Thursday, November 30, 2006

It's not easy...

...being a Jew. Zis shver tzu zain a yid. Tell me about it.
I sometimes get grief for things like Israel's recent blow up in Lebanon, the fact that the Palestinian problem rages on, etc. I find myself apologizing or justifying Israel and the general apathy of world Jewry towards the Palestinians, among other things. But on the Jewish side of the equation, in Mexico for instance, my conversations with some Mexican Jews shock me.
Otherwise intelligent people really have a very narrow sense of debate when it comes to Israel. They forget that in Israel itself the country is extremely divided politically. You can be a supporter of Israel and have a political opinion. You don't have to agree with everything Israel does. And the fact that you don't agree, does not make you a self-hating Jew or an antisemite or an Israel-hater. You can be for or against the government and you can still support Israel, like Israelis do.
But I hear things like "CNN is antisemitic". Is CNN antisemitic because it reports what happened in Lebanon? As the recent misadventure in Lebanon showed, Israel can also make very costly, unnecessary mistakes. And it behooves Jews everywhere to hold Israel to a high moral standard, not to blindly applaud everything it does.
Or, even worse, I hear Bush is a great president because he supports Israel. And that is that. I'm afraid it doesn't work that way. It is not possible to continue thinking of the world in these terms: is it good for the Jews?
Believe it or not, Bush is not good for the Jews. He would be better for the Jews if, instead of doing nothing at all except waiting for the Second Coming, and inflaming anti-US and Israel passions in the Middle East, he'd actually push Israel and its neighbors to find diplomatic solutions to their problems. The fact that he is the worst president this country has ever had, but he is still a friend of Israel is actually really not good for the Jews. We need a good president who supports Israel wisely. Not an evangelical moron who probably doesn't give a rat's ass about the Jews or the Middle East as long as Jesus is coming.

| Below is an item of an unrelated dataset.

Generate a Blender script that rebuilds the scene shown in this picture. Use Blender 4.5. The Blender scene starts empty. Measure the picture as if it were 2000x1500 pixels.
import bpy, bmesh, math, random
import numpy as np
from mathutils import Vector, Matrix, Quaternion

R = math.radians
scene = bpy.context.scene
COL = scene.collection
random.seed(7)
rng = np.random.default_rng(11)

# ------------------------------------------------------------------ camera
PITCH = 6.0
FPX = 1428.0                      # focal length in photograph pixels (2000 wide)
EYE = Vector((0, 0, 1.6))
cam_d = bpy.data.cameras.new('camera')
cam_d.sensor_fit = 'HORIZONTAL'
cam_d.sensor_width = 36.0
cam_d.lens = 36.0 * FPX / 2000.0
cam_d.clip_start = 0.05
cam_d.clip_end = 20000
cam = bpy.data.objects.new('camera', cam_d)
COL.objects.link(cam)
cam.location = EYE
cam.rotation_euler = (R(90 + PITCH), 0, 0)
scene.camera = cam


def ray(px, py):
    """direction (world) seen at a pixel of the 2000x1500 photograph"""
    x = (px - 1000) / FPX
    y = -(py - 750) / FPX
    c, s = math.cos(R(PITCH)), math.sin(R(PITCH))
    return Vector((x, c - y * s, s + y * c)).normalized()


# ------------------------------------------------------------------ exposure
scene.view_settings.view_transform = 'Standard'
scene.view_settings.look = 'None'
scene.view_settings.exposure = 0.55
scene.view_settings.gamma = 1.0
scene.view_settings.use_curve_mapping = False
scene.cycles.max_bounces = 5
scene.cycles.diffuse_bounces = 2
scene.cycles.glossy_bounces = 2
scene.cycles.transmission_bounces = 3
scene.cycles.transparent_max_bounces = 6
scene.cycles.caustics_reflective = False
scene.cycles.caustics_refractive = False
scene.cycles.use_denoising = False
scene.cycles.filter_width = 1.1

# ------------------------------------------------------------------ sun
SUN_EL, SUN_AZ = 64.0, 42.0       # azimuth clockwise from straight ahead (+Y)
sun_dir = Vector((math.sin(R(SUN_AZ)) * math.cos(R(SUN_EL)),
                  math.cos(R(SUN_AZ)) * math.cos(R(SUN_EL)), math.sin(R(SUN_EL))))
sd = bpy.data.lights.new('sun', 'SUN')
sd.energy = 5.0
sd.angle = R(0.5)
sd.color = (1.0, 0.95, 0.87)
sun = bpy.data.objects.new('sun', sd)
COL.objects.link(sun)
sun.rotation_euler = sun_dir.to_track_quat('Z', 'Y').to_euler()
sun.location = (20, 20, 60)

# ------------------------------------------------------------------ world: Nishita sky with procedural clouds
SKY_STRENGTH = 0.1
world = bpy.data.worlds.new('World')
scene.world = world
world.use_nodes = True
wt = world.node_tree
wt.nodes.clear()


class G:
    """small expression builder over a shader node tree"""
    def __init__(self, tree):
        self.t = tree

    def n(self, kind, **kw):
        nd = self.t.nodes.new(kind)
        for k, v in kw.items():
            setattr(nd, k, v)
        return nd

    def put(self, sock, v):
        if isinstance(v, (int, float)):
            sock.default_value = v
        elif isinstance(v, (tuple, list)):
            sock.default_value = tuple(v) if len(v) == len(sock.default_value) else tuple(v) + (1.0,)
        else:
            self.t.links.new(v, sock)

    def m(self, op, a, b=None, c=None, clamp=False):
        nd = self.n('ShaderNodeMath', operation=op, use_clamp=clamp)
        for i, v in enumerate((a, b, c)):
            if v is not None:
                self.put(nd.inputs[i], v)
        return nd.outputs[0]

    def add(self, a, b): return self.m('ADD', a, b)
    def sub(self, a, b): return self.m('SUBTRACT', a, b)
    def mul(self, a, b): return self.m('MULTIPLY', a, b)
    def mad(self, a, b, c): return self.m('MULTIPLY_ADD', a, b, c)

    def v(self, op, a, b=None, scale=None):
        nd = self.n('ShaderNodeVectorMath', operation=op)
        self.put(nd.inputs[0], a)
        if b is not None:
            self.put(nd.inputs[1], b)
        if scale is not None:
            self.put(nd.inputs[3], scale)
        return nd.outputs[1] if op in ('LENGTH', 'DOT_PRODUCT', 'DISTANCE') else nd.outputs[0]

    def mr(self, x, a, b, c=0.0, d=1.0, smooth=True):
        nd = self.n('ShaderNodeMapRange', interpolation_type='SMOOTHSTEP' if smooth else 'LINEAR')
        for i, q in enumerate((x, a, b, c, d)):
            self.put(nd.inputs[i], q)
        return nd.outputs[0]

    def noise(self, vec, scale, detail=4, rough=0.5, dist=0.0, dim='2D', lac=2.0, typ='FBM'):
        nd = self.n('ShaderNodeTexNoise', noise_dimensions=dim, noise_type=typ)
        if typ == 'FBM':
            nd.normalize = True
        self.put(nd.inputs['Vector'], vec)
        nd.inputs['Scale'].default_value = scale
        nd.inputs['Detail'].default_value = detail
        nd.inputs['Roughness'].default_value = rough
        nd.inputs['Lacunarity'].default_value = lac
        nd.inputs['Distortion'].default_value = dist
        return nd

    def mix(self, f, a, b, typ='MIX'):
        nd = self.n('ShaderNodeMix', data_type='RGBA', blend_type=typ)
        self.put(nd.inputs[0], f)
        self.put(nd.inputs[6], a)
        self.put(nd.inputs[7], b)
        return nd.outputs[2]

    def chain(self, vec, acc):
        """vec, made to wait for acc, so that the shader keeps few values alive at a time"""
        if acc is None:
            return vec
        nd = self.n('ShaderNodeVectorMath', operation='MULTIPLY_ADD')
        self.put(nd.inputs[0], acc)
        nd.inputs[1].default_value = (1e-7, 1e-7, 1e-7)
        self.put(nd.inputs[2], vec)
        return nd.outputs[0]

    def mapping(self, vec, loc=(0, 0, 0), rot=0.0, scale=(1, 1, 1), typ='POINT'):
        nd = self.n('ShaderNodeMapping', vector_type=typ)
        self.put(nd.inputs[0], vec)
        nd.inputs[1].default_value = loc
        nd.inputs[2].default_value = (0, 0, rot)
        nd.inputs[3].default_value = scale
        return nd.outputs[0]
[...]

I guess you can choose to live a very cloistered life in the midst of your Jewish community, wherever it might be, and lose touch with the world outside, like a voluntary ghetto. My life was like this for a long time, yet I was always curious about being a Jew living in the world. My parents were a little bit more open minded than most, in some respects, and I had a sense of Mexico and the world that was broader than just the Jewish environment in which I grew up. The world, after the Holocaust, supposedly, has changed now. Now Jews can live in it with less fear, as human beings surrounded by other human beings, not just by other Jews; Mahmoud Ahmadinejad notwithstanding. It's not easy to be a Jew out in the world, always waiting for the spiked remark, always worrying about the behavior of other Jews, etc, but it has got to be much easier today than it has ever been. I feel it's worth it how exhausting it can be, sometimes how frustrating, and maddening. If and when somebody forces us again to segregate, and to truly fear, if and when I have no other choice, I will become a Jew in a ghetto. But as long as I'm free, I am a Jew in the world.